**Aim of the exercise**
Using the data beneath, show every line that includes the word "part".

BEGIN Data excerpt

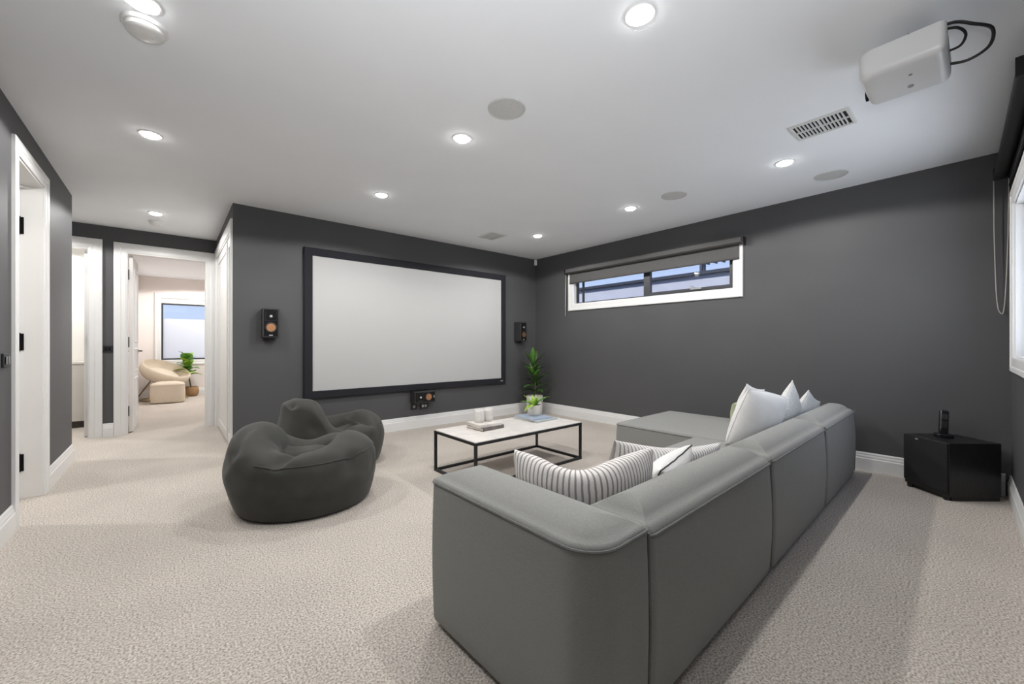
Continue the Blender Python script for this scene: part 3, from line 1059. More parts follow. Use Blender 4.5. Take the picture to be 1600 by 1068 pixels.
# ------------------------------------------------------------------ wall speakers
def make_speaker(loc, label, rotz=0.0):
    t = thing('wall_speaker', label, 'speaker', loc, rotz, 'front speakers round the screen')
    w, hgt, dp = 0.145, 0.285, 0.125
    cab = obj('cabinet', box((-w / 2, -dp, -hgt / 2), (w / 2, 0, hgt / 2)), M['cabinet'], t, bevel=0.004)
    obj('baffle', box((-w / 2 + 0.014, -dp - 0.004, -hgt / 2 + 0.012), (w / 2 - 0.014, -dp + 0.001, hgt / 2 - 0.012)), M['blackgloss'], t, bevel=0.002)
    hb = bmesh.new()
    q = 0.047
    outer = [(-q, -dp - 0.006, 0.02), (q, -dp - 0.006, 0.02), (q, -dp - 0.006, 0.108), (-q, -dp - 0.006, 0.108)]
    inner = [(-0.016, -dp + 0.012, 0.048), (0.016, -dp + 0.012, 0.048), (0.016, -dp + 0.012, 0.080), (-0.016, -dp + 0.012, 0.080)]
    back = [(-q, -dp - 0.0035, 0.02), (q, -dp - 0.0035, 0.02), (q, -dp - 0.0035, 0.108), (-q, -dp - 0.0035, 0.108)]
    o_, i_, b_ = ([hb.verts.new(p) for p in s] for s in (outer, inner, back))
    for k in range(4):
        hb.faces.new((o_[k], o_[(k + 1) % 4], i_[(k + 1) % 4], i_[k]))
        hb.faces.new((o_[k], o_[(k + 1) % 4], b_[(k + 1) % 4], b_[k]))
    hb.faces.new(i_)
    horn = obj('tweeter_horn', hb, M['horn'], t)
    obj('tweeter_dome', lathe([(0.014, 0.0), (0.012, 0.006), (0.007, 0.010), (0.001, 0.011)], 20, (0, -dp + 0.008 - 0.012, 0.064), Matrix.Rotation(PI / 2, 3, 'X')), M['silver'], horn, smooth=True)
    rx = Matrix.Rotation(PI / 2, 3, 'X')
    wf = obj('woofer_surround', lathe([(0.052, 0.0), (0.052, 0.006), (0.044, 0.009), (0.038, 0.005), (0.038, 0.0)], 32, (0, -dp - 0.002, -0.045), rx), M['horn'], t, smooth=True)
    wc = obj('woofer_cone', lathe([(0.0385, 0.005), (0.014, -0.010), (0.013, -0.006), (0.007, -0.001), (0.001, 0.0)], 32, (0, -dp - 0.004, -0.045), rx), M['copper'], t, smooth=True)
    wc['label'] = 'copper coloured woofer cone'
    obj('badge', box((-0.016, -dp - 0.006, -0.124), (0.016, -dp - 0.0035, -0.116)), M['silver'], t)
    obj('bracket', box((-0.035, -0.06, -hgt / 2 - 0.028), (0.035, -0.002, -hgt / 2 + 0.002)), M['black'], t, bevel=0.003)
    return t


sL = make_speaker((0.752, YS, 1.262), 'black wall speaker with copper cone, left of the projector screen', R(-4))
sR = dup(sL, (4.045, YS, 1.245), R(8), 'black wall speaker with copper cone, between the screen and the far corner', 'front speakers round the screen')
sC = dup(sL, (2.415, YS, 0.396), 0, 'black speaker lying on its side below the projector screen', 'front speakers round the screen')
sC.rotation_euler = (0, -PI / 2, 0)


def wall_plate(x, z, w, n, label):
    t = thing('socket_plate', label, 'socket', (x, YS, z), 0, 'socket plates under the centre speaker')
    obj('plate', box((-w / 2, -0.008, -0.038), (w / 2, 0, 0.038)), M['blackgloss'], t, bevel=0.003)
    for k in range(n):
        cx = (k - (n - 1) / 2) * 0.042
        obj('socket_insert', box((cx - 0.015, -0.011, -0.016), (cx + 0.015, -0.0075, 0.016)), M['greyplastic'] if n == 1 else M['silver'], t, bevel=0.003)


wall_plate(2.322, 0.272, 0.085, 1, 'black wall plate with one grey socket, left one below the centre speaker')
wall_plate(2.462, 0.270, 0.110, 2, 'black wall plate with two pale sockets below the centre speaker')


def switch_plate(loc, rotz, w, h, label):
    t = thing('light_switch', label, 'switch', loc, rotz)
    obj('plate', box((-w / 2, -0.009, -h / 2), (w / 2, 0, h / 2)), M['black'], t, bevel=0.003)
    n = 2
    for k in range(n):
        cx = (k - 0.5) * w * 0.36
        obj('rocker', box((cx - w * 0.14, -0.013, -h * 0.28), (cx + w * 0.14, -0.0085, h * 0.28)), M['blackgloss'], t, bevel=0.002)


switch_plate((-0.552, YH, 1.0), 0, 0.085, 0.075, 'black light switch on the narrow dark strip between the hall doorways')
switch_plate((XL, 3.425, 0.967), PI / 2, 0.12, 0.075, 'black light switch on the left wall at the photo edge')

# ------------------------------------------------------------------ roller blinds
rb = thing('roller_blind', 'charcoal roller blind rolled part way down over the slot window', 'blind', (XR, 2.76, 2.10))
f0 = lambda u, d, z: (-d, u, z)
obj('blind_tube', tube([(-0.052, -1.185, -0.012), (-0.052, 1.185, -0.012)], 0.026, 20), M['blindtube'], rb, smooth=True)
obj('blind_fabric', box((-1.14, 0.026, -0.165), (1.14, 0.0275, -0.012), f0), M['blind'], rb)
obj('blind_pelmet', box((-1.175, 0.074, -0.016), (1.175, 0.082, 0.034), f0), M['blind'], rb, bevel=0.003)
obj('bottom_rail', box((-1.14, 0.021, -0.178), (1.14, 0.033, -0.163), f0), M['blindtube'], rb, bevel=0.003)
for s in (-1, 1):
    obj('bracket', box((s * 1.19 - 0.004, 0.0, -0.04), (s * 1.19 + 0.004, 0.082, 0.034), f0), M['black'], rb)
obj('blind_chain', tube(spline([(-0.05, 1.192, -0.012), (-0.05, 1.2, -0.3), (-0.048, 1.203, -0.58), (-0.045, 1.206, -0.63), (-0.040, 1.209, -0.58), (-0.038, 1.206, -0.3), (-0.036, 1.196, -0.012)], 6), 0.003, 6), M['chain'], rb)

rw = thing('window_roller_blind', 'thick black blind roller high on the right edge above the white window', 'blind', tuple(WC + Vector((0, 0, 2.235))), WA)
obj('blind_tube', tube([(-1.66, 0.045, 0.0), (-0.05, 0.045, 0.0)], 0.034, 24), M['blindtube'], rw, smooth=True)
obj('blind_fabric', box((-1.62, 0.0105, -0.10), (-0.10, 0.012, 0.0)), M['blindtube'], rw)
obj('bottom_rail', box((-1.62, 0.006, -0.112), (-0.10, 0.017, -0.098)), M['blindtube'], rw, bevel=0.003)
for u in (-1.67, -0.045):
    obj('bracket', box((u - 0.005, 0.0, -0.04), (u + 0.005, 0.082, 0.045)), M['black'], rw, bevel=0.002)
obj('blind_chain', tube(spline([(-0.038, 0.079, 0.0), (-0.036, 0.077, -0.4), (-0.032, 0.066, -0.85), (-0.032, 0.048, -0.965), (-0.032, 0.030, -0.90), (-0.035, 0.016, -0.45), (-0.038, 0.012, 0.0)], 8), 0.0028, 6), M['chain'], rw)

# ------------------------------------------------------------------ sofa
sofa = thing('modular_sofa', 'large grey modular sofa with low square backs, one arm and a chaise', 'sofa', (0.765, 0.600, 0), R(1.3))
sf = 0.022   # foot height
TOP = 0.549


def seam(parent, x0, x1, y0, y1, radii, z, d, name='piping', r=0.0042, pts=None):
    q = rrect(x0, x1, y0, y1, radii, d)
    P = [(x, y, z) for x, y in q]
    return obj(name, tube(P, r, 6, closed=True), M['piping'], parent, smooth=True)


def module(name, x0, x1, y0, y1, z1, radii, crown, er=0.016, bulge=0.006, seams=True):
    o = obj(name, soft_block(x0, x1, y0, y1, sf, z1, radii, er=er, crown=crown, bulge=bulge, br=0.012), M['sofa'], sofa, smooth=True, angle=70)
    if seams:
        seam(o, x0, x1, y0, y1, radii, z1 - er * 0.75, -0.001)
    return o


G = 0.003
arm = module('arm', 0.0, 0.250, 0.0, 0.760, TOP + 0.004, (0.10, 0.02, 0.03, 0.035), 0.030, er=0.020)
bx = [0.256, 1.335, 2.405, 3.435]
for k in range(3):
    b = module('backrest', bx[k], bx[k + 1] - 0.012, 0.0, 0.238, TOP - 0.010, (0.026, 0.04 if k < 2 else 0.06, 0.04, 0.026), 0.040, er=0.034, bulge=0.011)
    # upright corner welt on the outer face
    xx = bx[k + 1] - 0.016
    obj('piping', tube([(xx, 0.004, sf + 0.02), (xx + 0.001, -0.004, 0.28), (xx, 0.004, TOP - 0.02)], 0.0038, 6), M['piping'], b, smooth=True)
obj('piping', tube([(0.248, 0.0005, sf + 0.02), (0.249, -0.004, 0.28), (0.248, 0.001, TOP - 0.02)], 0.0045, 6), M['piping'], arm, smooth=True)
for k, (xa, xb, y1) in enumerate(((0.256, 1.335, 0.83), (1.338, 2.402, 0.83), (2.405, 3.435, 1.565))):
    nm = 'seat' if k < 2 else 'chaise_seat'
    base = obj('seat_base' if k < 2 else 'chaise_base', soft_block(xa, xb, 0.242, y1 - 0.008, sf, 0.19, 0.02, er=0.008, crown=0.0, br=0.008), M['sofa'], sofa, smooth=True, angle=70)
    module(nm, xa, xb - G, 0.242, y1, 0.332, (0.02, 0.02, 0.045, 0.045), 0.022, er=0.026, bulge=0.008)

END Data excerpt

**Result of this exercise**
Continue the Blender Python script for this scene: part 3, from line 1059. More parts follow. Use Blender 4.5. Take the picture to be 1600 by 1068 pixels.
rb = thing('roller_blind', 'charcoal roller blind rolled part way down over the slot window', 'blind', (XR, 2.76, 2.10))